What is asked
Wherever the string "high" appears in the listing, copy that line.

(Records from a data collection)

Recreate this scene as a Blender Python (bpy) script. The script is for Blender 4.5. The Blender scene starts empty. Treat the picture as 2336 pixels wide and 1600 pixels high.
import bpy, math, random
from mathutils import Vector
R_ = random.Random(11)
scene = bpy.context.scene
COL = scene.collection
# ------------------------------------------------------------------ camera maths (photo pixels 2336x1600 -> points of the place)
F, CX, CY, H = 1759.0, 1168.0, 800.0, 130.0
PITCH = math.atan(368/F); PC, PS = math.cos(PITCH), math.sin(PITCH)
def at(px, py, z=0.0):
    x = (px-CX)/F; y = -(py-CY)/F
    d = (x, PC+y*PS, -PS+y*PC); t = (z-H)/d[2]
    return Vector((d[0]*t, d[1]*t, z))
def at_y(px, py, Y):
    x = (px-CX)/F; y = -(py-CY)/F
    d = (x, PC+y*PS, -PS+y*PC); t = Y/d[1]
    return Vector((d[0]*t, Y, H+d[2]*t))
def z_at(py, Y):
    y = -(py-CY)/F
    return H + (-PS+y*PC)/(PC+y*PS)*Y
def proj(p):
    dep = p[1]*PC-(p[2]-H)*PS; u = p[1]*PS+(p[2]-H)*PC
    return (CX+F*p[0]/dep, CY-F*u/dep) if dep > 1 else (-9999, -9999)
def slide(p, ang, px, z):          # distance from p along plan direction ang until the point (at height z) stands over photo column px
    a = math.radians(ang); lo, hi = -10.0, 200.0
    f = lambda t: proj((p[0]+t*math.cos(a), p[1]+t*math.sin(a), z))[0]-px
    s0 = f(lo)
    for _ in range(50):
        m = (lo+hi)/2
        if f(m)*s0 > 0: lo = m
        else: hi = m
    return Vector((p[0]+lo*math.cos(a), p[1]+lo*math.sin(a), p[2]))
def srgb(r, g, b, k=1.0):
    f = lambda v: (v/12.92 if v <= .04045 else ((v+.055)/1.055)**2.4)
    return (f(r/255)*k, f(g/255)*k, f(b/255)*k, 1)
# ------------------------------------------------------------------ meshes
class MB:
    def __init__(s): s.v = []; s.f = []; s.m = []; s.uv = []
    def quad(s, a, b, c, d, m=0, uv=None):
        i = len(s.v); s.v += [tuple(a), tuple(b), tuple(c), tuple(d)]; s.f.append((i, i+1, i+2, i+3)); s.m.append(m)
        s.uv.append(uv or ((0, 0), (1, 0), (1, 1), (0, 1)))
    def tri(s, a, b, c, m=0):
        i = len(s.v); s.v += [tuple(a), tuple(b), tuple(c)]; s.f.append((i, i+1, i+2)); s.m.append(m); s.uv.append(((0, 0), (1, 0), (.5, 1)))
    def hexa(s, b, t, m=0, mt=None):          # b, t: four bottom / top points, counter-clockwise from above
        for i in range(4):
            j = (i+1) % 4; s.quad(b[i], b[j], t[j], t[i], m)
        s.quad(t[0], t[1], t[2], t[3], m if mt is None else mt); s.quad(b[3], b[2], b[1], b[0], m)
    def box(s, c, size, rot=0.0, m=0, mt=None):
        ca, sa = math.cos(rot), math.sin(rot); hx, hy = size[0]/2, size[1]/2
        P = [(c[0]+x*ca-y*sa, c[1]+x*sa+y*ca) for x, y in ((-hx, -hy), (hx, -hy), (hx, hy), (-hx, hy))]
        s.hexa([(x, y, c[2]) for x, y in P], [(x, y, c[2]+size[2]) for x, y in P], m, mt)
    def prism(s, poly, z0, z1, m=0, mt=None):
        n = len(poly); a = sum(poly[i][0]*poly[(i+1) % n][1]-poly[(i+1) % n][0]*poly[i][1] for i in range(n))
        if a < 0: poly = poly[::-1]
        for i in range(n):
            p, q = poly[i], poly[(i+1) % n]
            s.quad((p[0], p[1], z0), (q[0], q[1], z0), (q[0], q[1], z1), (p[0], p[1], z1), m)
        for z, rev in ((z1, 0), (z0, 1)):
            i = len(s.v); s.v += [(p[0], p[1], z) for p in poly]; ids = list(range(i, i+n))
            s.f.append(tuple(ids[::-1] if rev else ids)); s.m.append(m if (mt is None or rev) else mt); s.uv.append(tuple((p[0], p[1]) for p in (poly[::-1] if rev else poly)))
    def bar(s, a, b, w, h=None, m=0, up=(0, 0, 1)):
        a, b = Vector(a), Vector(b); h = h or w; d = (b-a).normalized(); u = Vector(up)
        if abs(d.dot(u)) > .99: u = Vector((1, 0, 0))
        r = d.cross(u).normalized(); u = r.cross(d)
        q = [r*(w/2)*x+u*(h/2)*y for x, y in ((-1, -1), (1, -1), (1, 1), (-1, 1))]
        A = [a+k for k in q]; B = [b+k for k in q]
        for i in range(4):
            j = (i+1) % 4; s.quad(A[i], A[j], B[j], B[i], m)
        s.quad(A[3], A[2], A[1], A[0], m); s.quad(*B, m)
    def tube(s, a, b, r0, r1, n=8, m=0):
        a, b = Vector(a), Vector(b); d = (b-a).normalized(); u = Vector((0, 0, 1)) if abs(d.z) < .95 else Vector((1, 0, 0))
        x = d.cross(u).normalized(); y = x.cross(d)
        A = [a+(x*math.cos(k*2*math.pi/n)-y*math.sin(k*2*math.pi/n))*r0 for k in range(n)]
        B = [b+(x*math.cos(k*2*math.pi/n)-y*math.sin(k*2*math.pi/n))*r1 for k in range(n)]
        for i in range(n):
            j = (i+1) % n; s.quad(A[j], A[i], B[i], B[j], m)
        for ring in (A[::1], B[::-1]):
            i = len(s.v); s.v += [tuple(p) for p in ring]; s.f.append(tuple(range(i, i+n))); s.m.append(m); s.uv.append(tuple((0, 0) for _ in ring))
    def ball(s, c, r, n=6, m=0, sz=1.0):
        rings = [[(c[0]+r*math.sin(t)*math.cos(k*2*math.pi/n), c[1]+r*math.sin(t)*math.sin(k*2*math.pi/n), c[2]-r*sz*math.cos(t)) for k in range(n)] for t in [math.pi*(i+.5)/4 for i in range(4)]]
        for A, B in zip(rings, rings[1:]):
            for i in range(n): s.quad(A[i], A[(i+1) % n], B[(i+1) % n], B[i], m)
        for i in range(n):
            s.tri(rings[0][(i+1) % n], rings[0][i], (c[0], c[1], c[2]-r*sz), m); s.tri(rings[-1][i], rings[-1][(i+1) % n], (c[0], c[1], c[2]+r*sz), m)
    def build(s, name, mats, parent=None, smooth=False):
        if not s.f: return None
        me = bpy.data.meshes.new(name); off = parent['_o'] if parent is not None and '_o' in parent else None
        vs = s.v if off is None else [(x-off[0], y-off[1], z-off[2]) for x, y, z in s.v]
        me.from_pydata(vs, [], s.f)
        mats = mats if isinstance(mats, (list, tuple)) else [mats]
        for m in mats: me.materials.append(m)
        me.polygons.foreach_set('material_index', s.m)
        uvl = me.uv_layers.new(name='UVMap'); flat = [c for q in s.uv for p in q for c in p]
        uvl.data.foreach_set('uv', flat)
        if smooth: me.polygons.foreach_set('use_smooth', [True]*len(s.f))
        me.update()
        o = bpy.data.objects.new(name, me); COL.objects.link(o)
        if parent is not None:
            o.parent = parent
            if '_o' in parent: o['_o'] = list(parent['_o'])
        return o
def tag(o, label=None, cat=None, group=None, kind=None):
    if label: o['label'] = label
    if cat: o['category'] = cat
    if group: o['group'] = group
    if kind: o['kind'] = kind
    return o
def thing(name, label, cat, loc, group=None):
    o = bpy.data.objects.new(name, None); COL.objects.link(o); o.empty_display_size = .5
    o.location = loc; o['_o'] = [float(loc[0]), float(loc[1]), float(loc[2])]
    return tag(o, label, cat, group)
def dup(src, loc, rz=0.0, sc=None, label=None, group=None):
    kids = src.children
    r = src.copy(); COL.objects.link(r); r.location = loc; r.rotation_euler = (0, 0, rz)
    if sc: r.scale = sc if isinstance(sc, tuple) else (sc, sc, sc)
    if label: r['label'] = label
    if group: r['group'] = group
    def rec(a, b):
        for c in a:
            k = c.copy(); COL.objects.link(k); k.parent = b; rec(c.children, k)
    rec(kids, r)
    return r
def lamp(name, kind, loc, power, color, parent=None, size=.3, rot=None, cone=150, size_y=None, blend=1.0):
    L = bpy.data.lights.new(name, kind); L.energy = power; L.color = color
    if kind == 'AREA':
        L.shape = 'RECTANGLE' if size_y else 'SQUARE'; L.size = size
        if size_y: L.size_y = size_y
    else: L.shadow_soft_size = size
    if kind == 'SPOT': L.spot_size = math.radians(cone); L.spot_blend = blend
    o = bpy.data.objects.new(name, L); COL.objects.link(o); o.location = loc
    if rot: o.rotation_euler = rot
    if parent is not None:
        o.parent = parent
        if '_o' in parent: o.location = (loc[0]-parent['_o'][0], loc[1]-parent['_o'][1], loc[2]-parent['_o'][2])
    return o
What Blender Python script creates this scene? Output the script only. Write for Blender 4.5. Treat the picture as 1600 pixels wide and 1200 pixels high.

Task answer
Recreate this scene as a Blender Python (bpy) script. The script is for Blender 4.5. The Blender scene starts empty. Treat the picture as 2336 pixels wide and 1600 pixels high.
What Blender Python script creates this scene? Output the script only. Write for Blender 4.5. Treat the picture as 1600 pixels wide and 1200 pixels high.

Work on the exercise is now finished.